Gold and Silver Prices Rebound Amid Market Stability
In a remarkable turn of events, the precious metals market is witnessing a significant rebound as both gold and silver prices have edged higher after a period of extreme volatility. As of February 9, 2026, gold is trading close to the $5,000 mark, while silver is hovering around $80 per ounce, reflecting a recovery from last week’s tumultuous market swings.
Market Developments and Price Movements
In India, the Multi Commodity Exchange (MCX) reported gold prices rebounding to approximately ₹1.58 lakh per 10 grams, while silver surged by ₹10,000. This recovery comes after a sharp sell-off last week that saw gold prices drop significantly. On the global front, gold was last recorded at around $4,963.70 per ounce, marking a 1.7% increase from its previous close, while silver was trading at approximately $77.16 per ounce.
The rebound is not limited to physical metals alone. Gold and silver ETFs have also witnessed a sharp recovery, with gains of up to 12%. This renewed investor interest in bullion exchange instruments follows a steep sell-off earlier, highlighting the volatility that has characterized the market in recent weeks.

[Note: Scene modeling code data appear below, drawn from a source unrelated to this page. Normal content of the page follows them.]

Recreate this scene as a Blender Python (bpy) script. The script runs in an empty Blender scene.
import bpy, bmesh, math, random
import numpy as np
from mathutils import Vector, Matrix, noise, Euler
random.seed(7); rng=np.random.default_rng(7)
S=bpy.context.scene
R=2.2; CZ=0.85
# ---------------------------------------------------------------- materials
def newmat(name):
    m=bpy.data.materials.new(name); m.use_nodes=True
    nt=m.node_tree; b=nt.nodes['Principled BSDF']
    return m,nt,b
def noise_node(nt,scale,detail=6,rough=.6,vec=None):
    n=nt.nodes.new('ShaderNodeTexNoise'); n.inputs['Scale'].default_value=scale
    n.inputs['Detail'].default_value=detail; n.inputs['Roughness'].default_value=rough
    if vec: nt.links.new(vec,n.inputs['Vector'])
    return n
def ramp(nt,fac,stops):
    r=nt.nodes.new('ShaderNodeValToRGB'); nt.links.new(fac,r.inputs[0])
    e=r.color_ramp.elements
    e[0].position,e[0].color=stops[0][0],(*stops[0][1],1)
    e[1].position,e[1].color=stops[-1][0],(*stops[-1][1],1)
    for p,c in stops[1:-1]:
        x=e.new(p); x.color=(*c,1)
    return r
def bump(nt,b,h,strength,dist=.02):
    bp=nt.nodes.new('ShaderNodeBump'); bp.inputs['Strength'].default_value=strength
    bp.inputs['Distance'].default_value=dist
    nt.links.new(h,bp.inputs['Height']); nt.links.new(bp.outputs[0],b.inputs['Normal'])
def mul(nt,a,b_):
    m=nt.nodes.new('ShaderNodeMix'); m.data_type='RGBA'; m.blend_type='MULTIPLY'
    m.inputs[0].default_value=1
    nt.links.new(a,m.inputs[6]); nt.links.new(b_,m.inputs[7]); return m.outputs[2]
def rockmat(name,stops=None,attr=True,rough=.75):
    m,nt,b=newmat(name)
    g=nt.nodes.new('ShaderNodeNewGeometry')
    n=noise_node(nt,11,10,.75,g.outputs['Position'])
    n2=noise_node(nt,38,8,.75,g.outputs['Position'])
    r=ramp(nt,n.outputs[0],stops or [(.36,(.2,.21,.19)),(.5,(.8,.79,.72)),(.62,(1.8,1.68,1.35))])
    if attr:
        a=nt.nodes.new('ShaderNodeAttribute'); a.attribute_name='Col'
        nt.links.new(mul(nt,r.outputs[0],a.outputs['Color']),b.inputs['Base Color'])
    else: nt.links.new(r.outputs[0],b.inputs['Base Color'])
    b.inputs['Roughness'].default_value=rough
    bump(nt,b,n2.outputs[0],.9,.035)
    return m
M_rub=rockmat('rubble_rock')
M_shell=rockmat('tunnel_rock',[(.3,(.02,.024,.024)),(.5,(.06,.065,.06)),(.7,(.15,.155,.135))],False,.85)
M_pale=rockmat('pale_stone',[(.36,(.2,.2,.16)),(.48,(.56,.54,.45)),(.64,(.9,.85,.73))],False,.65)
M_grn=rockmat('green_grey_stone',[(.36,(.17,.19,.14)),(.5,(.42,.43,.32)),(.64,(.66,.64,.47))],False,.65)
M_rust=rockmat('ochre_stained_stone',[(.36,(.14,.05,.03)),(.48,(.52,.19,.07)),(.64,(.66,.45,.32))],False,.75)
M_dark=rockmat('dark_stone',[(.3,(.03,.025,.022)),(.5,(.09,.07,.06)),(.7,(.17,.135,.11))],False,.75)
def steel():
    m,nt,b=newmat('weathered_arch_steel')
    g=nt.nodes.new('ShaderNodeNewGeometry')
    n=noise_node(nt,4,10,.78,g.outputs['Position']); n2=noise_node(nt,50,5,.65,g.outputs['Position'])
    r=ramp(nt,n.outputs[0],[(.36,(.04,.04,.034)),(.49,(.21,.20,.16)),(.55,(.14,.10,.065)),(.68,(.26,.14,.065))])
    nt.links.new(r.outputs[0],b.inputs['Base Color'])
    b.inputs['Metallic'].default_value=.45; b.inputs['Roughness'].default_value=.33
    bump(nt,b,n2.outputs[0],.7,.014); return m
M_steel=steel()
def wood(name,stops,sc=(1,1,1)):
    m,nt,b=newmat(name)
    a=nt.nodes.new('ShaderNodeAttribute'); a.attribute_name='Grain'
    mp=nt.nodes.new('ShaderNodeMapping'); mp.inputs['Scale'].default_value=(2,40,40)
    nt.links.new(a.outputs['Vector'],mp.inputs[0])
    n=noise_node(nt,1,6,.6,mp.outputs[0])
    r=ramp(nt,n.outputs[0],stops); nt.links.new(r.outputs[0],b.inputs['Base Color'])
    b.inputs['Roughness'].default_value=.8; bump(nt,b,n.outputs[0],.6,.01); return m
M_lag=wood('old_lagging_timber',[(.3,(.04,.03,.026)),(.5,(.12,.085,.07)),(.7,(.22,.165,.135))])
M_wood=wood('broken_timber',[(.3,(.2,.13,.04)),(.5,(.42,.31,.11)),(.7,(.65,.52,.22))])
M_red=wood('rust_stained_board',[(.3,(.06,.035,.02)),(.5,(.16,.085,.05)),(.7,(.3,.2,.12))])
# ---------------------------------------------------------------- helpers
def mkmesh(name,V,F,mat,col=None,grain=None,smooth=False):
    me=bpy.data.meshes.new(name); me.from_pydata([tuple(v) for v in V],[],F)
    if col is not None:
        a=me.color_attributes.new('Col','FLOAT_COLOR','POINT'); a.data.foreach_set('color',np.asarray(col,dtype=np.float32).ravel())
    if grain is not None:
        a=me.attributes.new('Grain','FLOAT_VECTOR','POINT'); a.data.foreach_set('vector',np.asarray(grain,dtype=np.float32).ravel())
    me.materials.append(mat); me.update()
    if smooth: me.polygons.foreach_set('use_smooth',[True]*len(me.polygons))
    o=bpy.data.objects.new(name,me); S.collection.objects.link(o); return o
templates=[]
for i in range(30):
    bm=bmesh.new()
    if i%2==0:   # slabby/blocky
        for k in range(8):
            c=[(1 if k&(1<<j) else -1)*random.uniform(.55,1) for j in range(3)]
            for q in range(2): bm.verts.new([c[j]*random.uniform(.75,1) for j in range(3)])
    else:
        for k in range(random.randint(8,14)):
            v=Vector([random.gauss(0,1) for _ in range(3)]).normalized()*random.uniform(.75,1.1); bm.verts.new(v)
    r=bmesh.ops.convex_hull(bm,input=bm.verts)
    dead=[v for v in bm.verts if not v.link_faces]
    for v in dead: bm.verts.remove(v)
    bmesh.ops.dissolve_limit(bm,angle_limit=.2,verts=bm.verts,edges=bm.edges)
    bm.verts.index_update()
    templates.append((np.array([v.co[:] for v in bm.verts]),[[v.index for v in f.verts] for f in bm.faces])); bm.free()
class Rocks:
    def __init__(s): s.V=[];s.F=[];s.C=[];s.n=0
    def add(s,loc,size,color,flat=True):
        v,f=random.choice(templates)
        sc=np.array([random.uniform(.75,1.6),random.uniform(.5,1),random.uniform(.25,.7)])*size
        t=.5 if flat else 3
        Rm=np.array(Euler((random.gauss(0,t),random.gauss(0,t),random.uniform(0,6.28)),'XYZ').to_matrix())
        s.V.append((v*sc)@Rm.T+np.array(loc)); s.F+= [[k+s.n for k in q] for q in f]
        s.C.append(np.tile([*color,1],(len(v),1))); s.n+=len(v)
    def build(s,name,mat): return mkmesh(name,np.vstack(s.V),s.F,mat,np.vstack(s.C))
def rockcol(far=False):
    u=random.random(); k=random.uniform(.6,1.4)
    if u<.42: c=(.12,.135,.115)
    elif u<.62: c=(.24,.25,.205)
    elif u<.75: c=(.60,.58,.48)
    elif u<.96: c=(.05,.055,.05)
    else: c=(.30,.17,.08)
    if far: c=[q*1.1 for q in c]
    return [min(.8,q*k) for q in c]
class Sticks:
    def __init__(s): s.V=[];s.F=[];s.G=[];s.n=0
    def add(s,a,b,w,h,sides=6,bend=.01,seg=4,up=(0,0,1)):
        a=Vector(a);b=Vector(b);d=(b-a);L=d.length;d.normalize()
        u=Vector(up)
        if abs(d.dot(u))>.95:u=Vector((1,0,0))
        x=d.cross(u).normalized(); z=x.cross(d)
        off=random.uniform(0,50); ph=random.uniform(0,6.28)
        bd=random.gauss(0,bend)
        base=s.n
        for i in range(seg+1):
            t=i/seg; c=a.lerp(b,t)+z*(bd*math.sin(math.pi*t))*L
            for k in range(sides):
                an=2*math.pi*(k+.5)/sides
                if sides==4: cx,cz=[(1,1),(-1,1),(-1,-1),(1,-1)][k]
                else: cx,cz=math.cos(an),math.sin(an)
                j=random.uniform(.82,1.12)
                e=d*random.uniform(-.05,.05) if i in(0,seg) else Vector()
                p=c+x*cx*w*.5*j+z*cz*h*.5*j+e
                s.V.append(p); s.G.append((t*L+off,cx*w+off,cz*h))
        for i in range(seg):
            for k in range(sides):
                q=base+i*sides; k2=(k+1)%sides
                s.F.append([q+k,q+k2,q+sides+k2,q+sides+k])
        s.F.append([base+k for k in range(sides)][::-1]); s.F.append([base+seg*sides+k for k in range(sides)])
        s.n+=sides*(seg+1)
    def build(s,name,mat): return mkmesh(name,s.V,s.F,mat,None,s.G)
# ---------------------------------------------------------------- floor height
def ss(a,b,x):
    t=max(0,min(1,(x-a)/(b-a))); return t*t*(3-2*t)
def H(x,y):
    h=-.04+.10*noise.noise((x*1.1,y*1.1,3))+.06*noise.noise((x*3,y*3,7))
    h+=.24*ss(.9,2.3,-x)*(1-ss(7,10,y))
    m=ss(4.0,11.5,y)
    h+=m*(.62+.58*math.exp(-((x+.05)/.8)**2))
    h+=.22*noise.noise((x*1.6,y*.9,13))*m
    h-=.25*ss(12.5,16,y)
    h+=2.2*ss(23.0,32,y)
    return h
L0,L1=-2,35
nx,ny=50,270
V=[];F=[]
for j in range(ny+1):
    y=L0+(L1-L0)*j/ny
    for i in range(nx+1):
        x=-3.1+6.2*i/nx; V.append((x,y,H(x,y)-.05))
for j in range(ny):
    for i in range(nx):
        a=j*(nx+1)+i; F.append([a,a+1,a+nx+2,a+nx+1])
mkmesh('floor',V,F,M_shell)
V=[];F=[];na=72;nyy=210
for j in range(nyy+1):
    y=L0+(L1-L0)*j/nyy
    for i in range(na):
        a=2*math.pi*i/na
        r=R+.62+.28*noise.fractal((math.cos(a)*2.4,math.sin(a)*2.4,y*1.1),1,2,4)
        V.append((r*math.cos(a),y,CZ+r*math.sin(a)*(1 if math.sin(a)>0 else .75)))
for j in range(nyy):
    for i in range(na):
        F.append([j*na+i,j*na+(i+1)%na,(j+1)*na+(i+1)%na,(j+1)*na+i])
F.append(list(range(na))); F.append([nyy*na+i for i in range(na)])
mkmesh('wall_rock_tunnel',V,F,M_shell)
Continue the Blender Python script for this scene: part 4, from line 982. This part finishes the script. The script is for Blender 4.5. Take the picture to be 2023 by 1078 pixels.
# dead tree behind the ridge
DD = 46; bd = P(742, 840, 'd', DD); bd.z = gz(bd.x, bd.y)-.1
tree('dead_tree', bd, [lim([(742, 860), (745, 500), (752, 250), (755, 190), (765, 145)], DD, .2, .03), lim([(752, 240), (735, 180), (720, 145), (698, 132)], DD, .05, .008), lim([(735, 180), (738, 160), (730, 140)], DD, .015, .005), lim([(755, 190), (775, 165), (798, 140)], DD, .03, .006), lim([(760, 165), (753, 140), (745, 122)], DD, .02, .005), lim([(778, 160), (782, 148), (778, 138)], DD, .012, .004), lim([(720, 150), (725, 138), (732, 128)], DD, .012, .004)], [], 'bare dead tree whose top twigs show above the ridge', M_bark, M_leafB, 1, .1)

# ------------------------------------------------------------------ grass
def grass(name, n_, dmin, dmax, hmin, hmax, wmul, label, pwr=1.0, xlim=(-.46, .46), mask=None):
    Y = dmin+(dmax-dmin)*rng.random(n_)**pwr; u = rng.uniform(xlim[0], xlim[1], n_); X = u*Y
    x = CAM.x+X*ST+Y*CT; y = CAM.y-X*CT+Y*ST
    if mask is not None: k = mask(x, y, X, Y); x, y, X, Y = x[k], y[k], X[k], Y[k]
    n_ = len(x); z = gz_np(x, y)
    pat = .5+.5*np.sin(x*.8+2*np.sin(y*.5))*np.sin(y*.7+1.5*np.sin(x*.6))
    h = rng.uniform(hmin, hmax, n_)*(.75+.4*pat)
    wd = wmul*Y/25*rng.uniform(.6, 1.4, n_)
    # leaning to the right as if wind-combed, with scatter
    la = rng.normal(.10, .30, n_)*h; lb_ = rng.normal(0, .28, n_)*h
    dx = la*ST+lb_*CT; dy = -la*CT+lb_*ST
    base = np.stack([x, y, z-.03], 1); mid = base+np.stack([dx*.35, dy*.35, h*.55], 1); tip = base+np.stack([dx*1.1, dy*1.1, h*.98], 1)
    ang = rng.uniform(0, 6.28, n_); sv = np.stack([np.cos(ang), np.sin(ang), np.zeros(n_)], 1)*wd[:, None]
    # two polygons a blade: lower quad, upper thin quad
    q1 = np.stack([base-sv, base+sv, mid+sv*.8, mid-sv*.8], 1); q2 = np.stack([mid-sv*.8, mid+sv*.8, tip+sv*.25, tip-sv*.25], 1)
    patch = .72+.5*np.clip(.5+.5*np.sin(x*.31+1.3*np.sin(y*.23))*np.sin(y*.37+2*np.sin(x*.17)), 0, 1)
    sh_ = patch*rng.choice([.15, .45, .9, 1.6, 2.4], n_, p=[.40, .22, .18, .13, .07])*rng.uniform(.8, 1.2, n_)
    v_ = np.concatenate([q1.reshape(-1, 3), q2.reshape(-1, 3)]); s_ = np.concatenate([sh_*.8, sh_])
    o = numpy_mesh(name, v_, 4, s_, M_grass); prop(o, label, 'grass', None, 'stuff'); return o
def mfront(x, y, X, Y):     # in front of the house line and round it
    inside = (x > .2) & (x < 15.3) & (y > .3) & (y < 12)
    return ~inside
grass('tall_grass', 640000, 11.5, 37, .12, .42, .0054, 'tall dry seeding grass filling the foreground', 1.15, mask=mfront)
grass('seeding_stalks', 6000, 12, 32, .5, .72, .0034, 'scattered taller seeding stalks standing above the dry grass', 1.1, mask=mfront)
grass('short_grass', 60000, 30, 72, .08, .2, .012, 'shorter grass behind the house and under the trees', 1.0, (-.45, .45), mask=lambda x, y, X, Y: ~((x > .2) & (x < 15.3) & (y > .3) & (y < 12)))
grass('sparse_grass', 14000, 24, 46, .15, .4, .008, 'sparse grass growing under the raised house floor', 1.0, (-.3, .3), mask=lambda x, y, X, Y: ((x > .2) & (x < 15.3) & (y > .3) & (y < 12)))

Factors Driving the Volatility
The recent market swings have been attributed to several factors. Analysts point to the anticipation of key U.S. macroeconomic data, such as inflation reports, as a significant driver of gold’s firm stance. On the other hand, silver’s volatility is expected to continue, influenced by broader risk sentiment and speculative retail interest.
In the U.S., coin shops are experiencing a bottleneck due to an influx of individuals selling gold and silver after prices peaked at gold above ~$5,300/oz and silver near $120/oz. This has created a backlog in refineries, forcing shops to limit purchase volumes.
Geopolitical and Economic Context
Geopolitical tensions and fiscal uncertainties continue to support long-term demand for precious metals. The nomination of Kevin Warsh as Fed Chair by President Trump has been interpreted as a signal of tighter monetary policy, which has boosted the U.S. dollar and triggered steep sell-offs in dollar-denominated commodities like gold and silver.
Moreover, the structural demand for precious metals is underscored by central-bank diversification, particularly from countries like China and India. At one point, the total market value of all existing gold nearly matched the U.S. Treasury debt, illustrating gold’s significance as a monetary asset.
Outlook and Risks
Looking ahead, analysts expect gold to maintain stability or exhibit modest strength, especially with the release of upcoming U.S. economic data. The structural demand and geopolitical factors continue to underpin a bullish medium-term outlook for gold. Silver, however, remains a high-volatility play, with its price movements likely driven by investor sentiment, industrial demand, and speculative flows.
Key risks to monitor include U.S. economic data releases, Federal Reserve policy signals, dollar strength, and potential changes in margin requirements for precious-metals futures. Additionally, supply-chain issues, such as capacity constraints at coin shops and refinery backlogs, could further impact market dynamics.